REFLECTIONS

THOUGH I have incorporated several suitable thoughts as they seemed to arise from the several verses in the Chapter opening before me; yet I have not said all that might be said by way of devout reflections in the perusal of it, nor superseded the necessity of adding more. Various are the improvements this chapter affords, and under the blessed Spirit's teaching, many are the precious practical observations which ought to result from it.

Who is there that beholds the ark of God as the symbol and token of the divine presence, and of the covenant engagements of our God in the person of his dear Son, but while reading in this chapter the just judgments of God upon his people in the loss of the ark, must feel deep concern for the transgressions of the people in all ages, and especially in the present day of infidelity, and the many crying abominations of the land. Did the Lord give up Israel of old for their sins into the hands of their enemies; and are his people Israel now more secure from his judgments? Was there just cause for this awful dispensation then, and is there no cause for a similar visitation now?

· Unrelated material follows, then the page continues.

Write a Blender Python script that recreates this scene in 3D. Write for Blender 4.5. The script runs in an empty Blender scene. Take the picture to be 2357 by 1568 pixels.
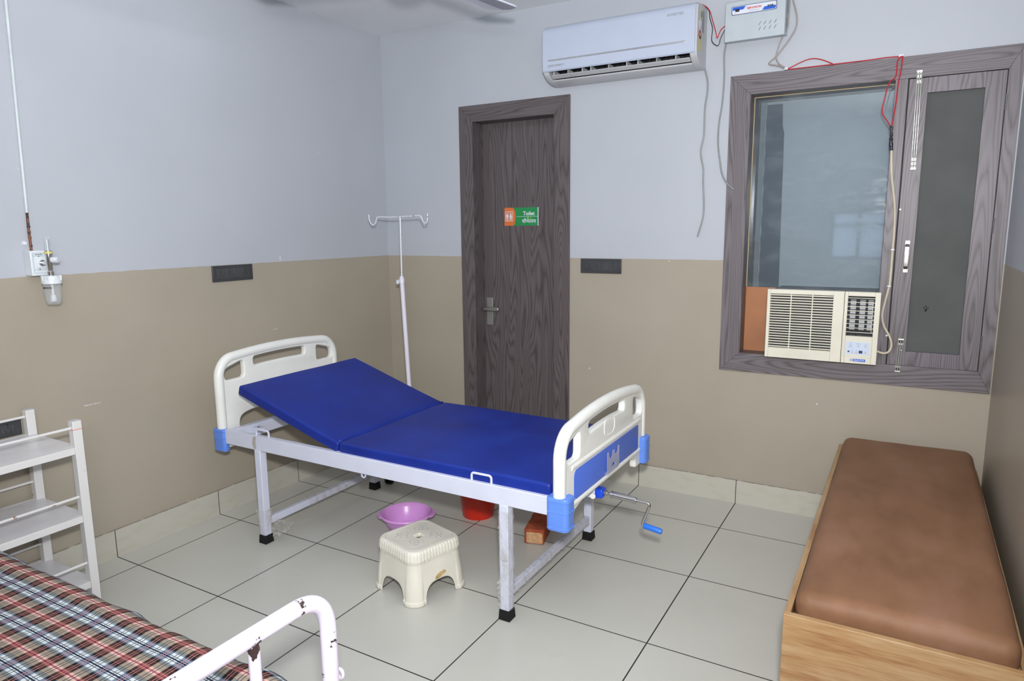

You that are the people of God! do you not feel yourselves deeply affected in the contemplation of the spiritual miseries that seem to be hanging over his church? Doth not our Jesus speak, as he did once to the church of Ephesus; Repent, or else I will come unto thee quickly, and will remove thy candlestick out of his place. Oh! should our eyes be brought to see the gospel taken from us: the sun going down upon our ordinances, and all our precious sabbaths and gospel feasts cut short: might we not, like the daughter-in-law of Eli, write, Ichabod upon all that would then remain, when the glory was departed.

Ye parents of tenderness, and masters of houses and families, mark in Eli's mistaken indulgence the dreadful consequence of honouring our sons or our households before God, and by a sinful compliance with the corrupt desires and irreligious dispositions of those about us, make shipwreck of the faith and of a good conscience. If we set not up religion in our houses; if we neglect both by precept and example to lead our little ones to the ark of God's presence in his house of prayer; if our servants or our children make themselves vile and we restrain them not? Oh! think of Eli, behold the melancholy close of his life, and be assured that God will not pass over the iniquities even of his people.

But chiefly, ye ministers of my God, be very jealous for his honour who hath so honoured you, as to appoint you for watchmen on the walls of Zion. Cry aloud! spare not! lift up your voices like trumpets, and show the people their transgressions, and the house of Israel their sins. Be very jealous for the ark of God's sake. And oh, thou dear Redeemer! do thou, for to thou alone the glorious work belongs, do thou ever dear, ever precious Jesus, continue to us thy presence, thy love, thy pardoning, renewing, reviving, quickening, strengthening, and confirming grace. We would say in the language of thine own most holy word, to the holy undivided Three which bear record in Heaven, Arise, O Lord, into thy rest: thou and the ark of thy strength. Let thy priests be clothed with righteousness, and let thy saints shout for joy.